Quote of the Day: Monday, September 19, 2005

"Remember that standard journalism legend in which two cars crash in an intersection, five people witness it, and, minutes later, all five people tell different stories about what happened? This exercise doesn't tell us anything we didn't know already: people lie, memory fails. But it does confront us with choices." - Laura Wexler, from her essay "Saying Good-Bye to "Once Upon A Time," or Implementing Postmodernism in Creative Nonfiction"

Quote of the Day: Sunday, September 18, 2005

"...implementing the principles of postmodernism in creative nonfiction means taking standard journalistic operating procedure further. It means literary structures and techniques that are the formal embodiment of these principles, such that readers have not only a cerebral, but also a visceral, experience." - Laura Wexler, from her Essay, "Saying Good-Bye to 'Once Upon a Time,' or Implementing Postmodernism in Creative Nonfiction"

Quote of the Day: Friday, September 15, 2005

"The bedrock principle of postmodernism is subjectivity, the idea that the world looks different depending where you stand, both literally and figuratively. The fancy name for this is positionality; a variety of things - race, class, gender, sexual orientation, cultural background, educational level, experiences - combine to produce your positionality." - Laura Wexler, from her Essay, "Saying Goodbye to 'Once Upon a Time,' or Implementing Postmodernism in Creative Nonfiction"

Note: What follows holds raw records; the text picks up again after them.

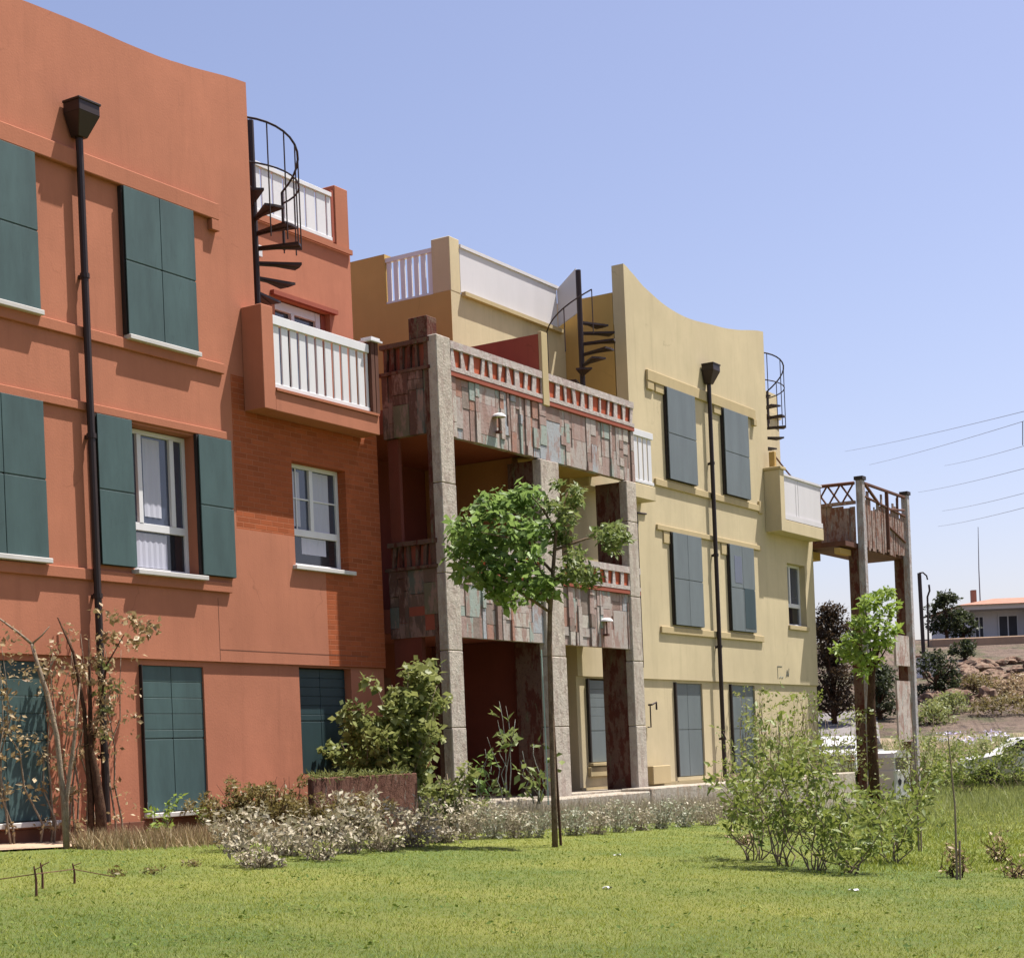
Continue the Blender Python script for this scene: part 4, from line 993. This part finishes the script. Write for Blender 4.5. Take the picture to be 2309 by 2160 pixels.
# bright small tree before the open tower
y0 = 35.0; b3 = at(1972, 1765, y0); b3 = (b3[0], y0, H(b3[0], y0)); tp = px_tree(y0); B3 = np.array(b3); r3 = lambda p: tuple(np.array(p)-B3)
R = Root('small_tree', b3, 'small tree with a bright yellow green crown before the open balcony tower', 'tree', fac=False)
mb = MB().tube([(0, 0, -.2), *[r3(tp(x, y)) for x, y in ((1968, 1700), (1964, 1600), (1966, 1520), (1975, 1440), (1985, 1380))]], [.12, .11, .09, .07, .045, .015], 8)
for x, y in ((1920, 1470), (1910, 1410), (2010, 1370), (2005, 1450), (1950, 1360)): mb.tube([r3(tp(1968, 1510)), r3(tp((1968+x)/2, (1500+y)/2+8, random.uniform(-.3, .3))), r3(tp(x, y, random.uniform(-.6, .6)))], [.03, .02, .006], 6)
mb.obj('trunk', M['bark_dark'], R, smooth=True)
cl = [(1985, 1350, .8), (1955, 1365, .9), (2010, 1375, .8), (1940, 1400, 1), (1975, 1400, 1.1), (2010, 1420, .8), (1925, 1440, .9), (1960, 1440, 1.1), (1995, 1455, .8), (1910, 1470, .7), (1940, 1480, .9), (1970, 1490, .8), (1955, 1515, .6), (1895, 1465, .5), (2005, 1335, .4)]
cs = [(r3(tp(x+random.uniform(-9, 9), y+random.uniform(-9, 9), random.uniform(-.6, .6))), k*random.uniform(.6, 1.1)) for x, y, k in cl for _ in range(3)]
leaves('foliage', clumps(cs, 56, .23), .125, L['bright'], R.o, aspect=.5, up=.4)
leaves('ivy', clumps([((random.uniform(-.12, .12), random.uniform(-.12, .12), z), 1) for z in np.arange(.1, 2.3, .16)], 16, .18), .1, L['bush'], R.o, aspect=.6)

# little wire stakes in the left lawn
for (x, y, h, lab) in ((82, 2030, .26, 'rusty little stake nearest the camera in the left lawn'), (96, 2012, .24, 'thin rusty stake behind the nearest little stake'), (168, 2000, .2, 'short thick dark peg in the left lawn')):
    g = gp(x, y); R = Root('lawn_stake', g, lab, 'stake', 'little stakes in the left lawn', fac=False)
    MB().tube([(0, 0, -.05), (.005, 0, h*.6), (-.008, 0, h)], [.012, .009, .006], 6).tube([(0, 0, h*.9), (.06, .01, h)], .004, 5).obj('peg', M['rust'], R)
a, b = gp(-40, 2030), gp(260, 1990)
tag(MB().tube([(a[0], a[1], a[2]+.14), (gp(82, 2030)[0], gp(82, 2030)[1], gp(82, 2030)[2]+.2), (gp(168, 2000)[0], gp(168, 2000)[1], gp(168, 2000)[2]+.15), (b[0], b[1], b[2]+.05)], .004, 5).obj('wire', M['rust'], None),
    'thin rusty wire strung between the little lawn stakes', 'wire')
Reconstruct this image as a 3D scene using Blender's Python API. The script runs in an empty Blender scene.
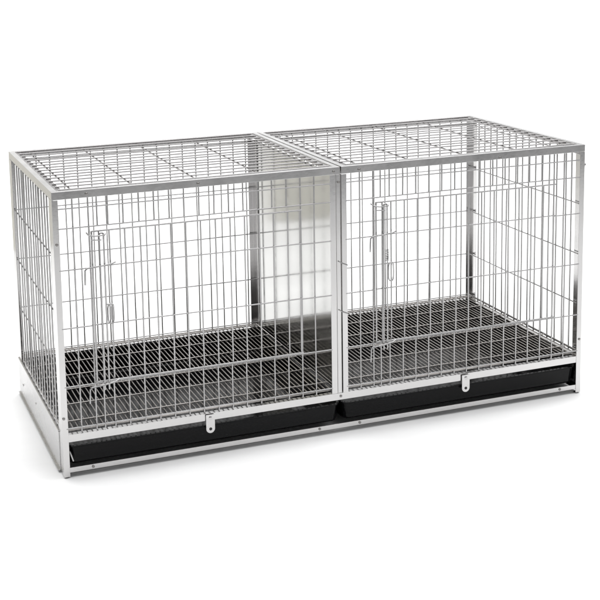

Quote of the Day: Thursday, September 15, 2005

"What is new is not what we tell, but how we tell it. The lyric essay is one way to do this: it demands (or perhaps gently asks, with a knowing smile) that we stay awake to the chance associations and intuitive connections that make life bearable. Or really, to be more precise, it asks us to create those very connections through the act of writing, to follow a chain of those connections as far as they will go and pinch them together in the end." - Brenda Miller, from her Essay, "A Braided Heart: Shaping the Lyric Essay"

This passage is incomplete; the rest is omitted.